Review of the reviews

Here’s a quick, bank-holiday round-up of what the nation’s restaurant critics were writing about in the week up to 9 April 2023 and over the Easter weekend.

*****

The Observer

“It’s all delightful.”

Jay Rayner was in Salford and paid a visit to Sakura; be warned, there’s another restaurant with the same name in the area, a “Japanese all-you-can-eat place in Cheetham Hill” that promises “robot-assisted service”.

The Sakura Jay reviewed is a “tiny café serving the growing number of the city’s Chinese students and, in particular, recent arrivals from Hong Kong”. It has no online presence and the chef was away in Hong Kong when Jay visited, but he still enjoyed the “profoundly comforting” dishes, with the “textural joys” of both traditionally Asian “slippery foods” and plenty of deep-fried, crunchy ones (including “very good chicken wings”).

The sweet menu comprised “the kind of joyous thing your nan might have given you when you came in from playing footie on a cold winter’s afternoon”.

*****

The Guardian

While on holiday in the south-west of Scotland, Grace Dent visited Mr Pook’s Kitchen in Castle Douglas; it’s named for the chef, who greets you from the kitchen as you enter the “rather grand former bank building”.

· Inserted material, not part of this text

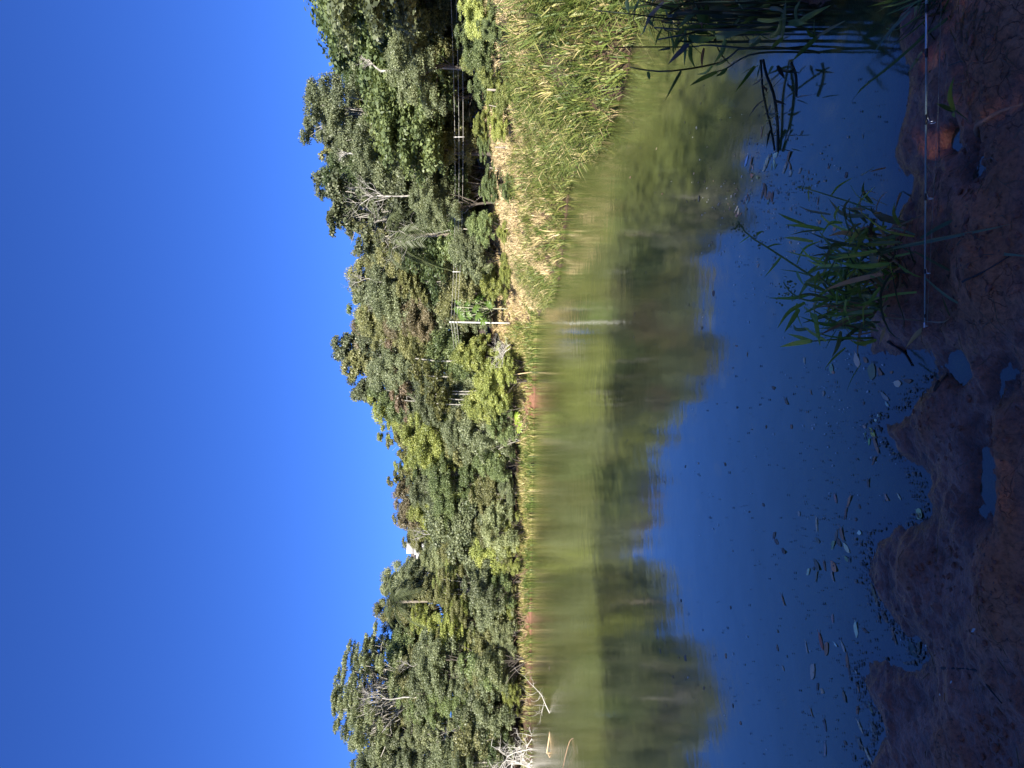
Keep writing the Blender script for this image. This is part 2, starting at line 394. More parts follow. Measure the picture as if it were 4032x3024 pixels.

It’s “fancy, hearty and possibly a little more pricey than everywhere else around these parts”; the “menu of fine-quality local meat, fish and veg, served in painstakingly concocted ways” easily justifies the cost.

Grace was full by dessert but felt compelled to order Granny Pook’s marmalade bread-and-butter pudding served with both rum-and-raisin ice-cream and custard – “a belt-and-braces approach to pudding that I appreciate”.

“This is a special-treat place… and one that the community clearly loves.”

*****

The Scotsman

Gaby Soutar headed to Dunblane and the Cromlix hotel, owned by Andy Murray and family since 2013, and which recently had a total makeover lasting several months.

The restaurant was previously under contract as Chez Roux, but is now independent and run by chef Darin Campbell. Gaby and her companion sampled his “excellent” cooking in the form of the lunchtime market menu, which rambled around the globe from Vietnamese broth (“a humble and life affirming pho”) to glazed Iberian pork cheek.

There was no sign of anyone from “Scotland’s royal sporting family”, but a bald eagle in the garden was pretty memorable.

*****

The Evening Standard

Jimi Famurewa reviewed Nessa, “the amiable new all-day affair that now sits on The Warwick’s old Brewer Street site”, a “Soho-House-ish” space that’s “the public-facing component of a members-only, six-storey stack of workspaces, bars and rooftop views called 1 Warwick”.

“There were some issues with the execution of chef Tom Cenci’s playfully indulgent modern British dishes” but “lots of it is very impressive,” too.

“Nessa charms, it satisfies and… puts something artful, distinct and generous-spirited into the world” – Jimi was particularly impressed with the “15-tog comfort blanket of a dessert menu”.

*****

Also in The Standard, a round-up of London’s best Sunday roasts, “from Blacklock to The Bull and Last, from cosy boozers to high-end hotels… where to find the roasts with the most”.

*****

The Times

Giles Coren is back after a break, and also reviewed Nessa, which he describes as a “gorgeous, ground-floor, open-to-the-public, all-day restaurant of a new work and social club”.

He does own up to belonging to 1 Warwick’s sister club Mortimer House, and credits that place with saving “my marriage, job and mental wellbeing, created the space for me to write my last 500 columns and made me dozens of new friends”, so his effusive praise is best taken with considerable seasoning.

His opinion (actually an entire paragraph) on the celeriac carbonara, pictured, (“epochal”), for example, differed considerably from Jimi Famurewa, who thought it would “not keep pasta manufacturers awake at night.”

And the presence of “Fay Maschler, Marina O’Loughlin, Tom Parker Bowles, three of the modern greats” can maybe be explained by the fact that Nessa is a new opening and they are, after all, restaurant critics, rather than Giles’s assertion that it’s “already… some sort of foodie mecca”?

*****

And also…

William Sitwell for The Telegraph ventured to Asador 44 in Cardiff, which “will satisfy your inner cave person”.

*****

“Has one of the oldest restaurants in Soho finally reached its full potential?” In the FT Magazine, Tim Hayward reviewed Quo Vadis: “beyond my most fevered anticipations”.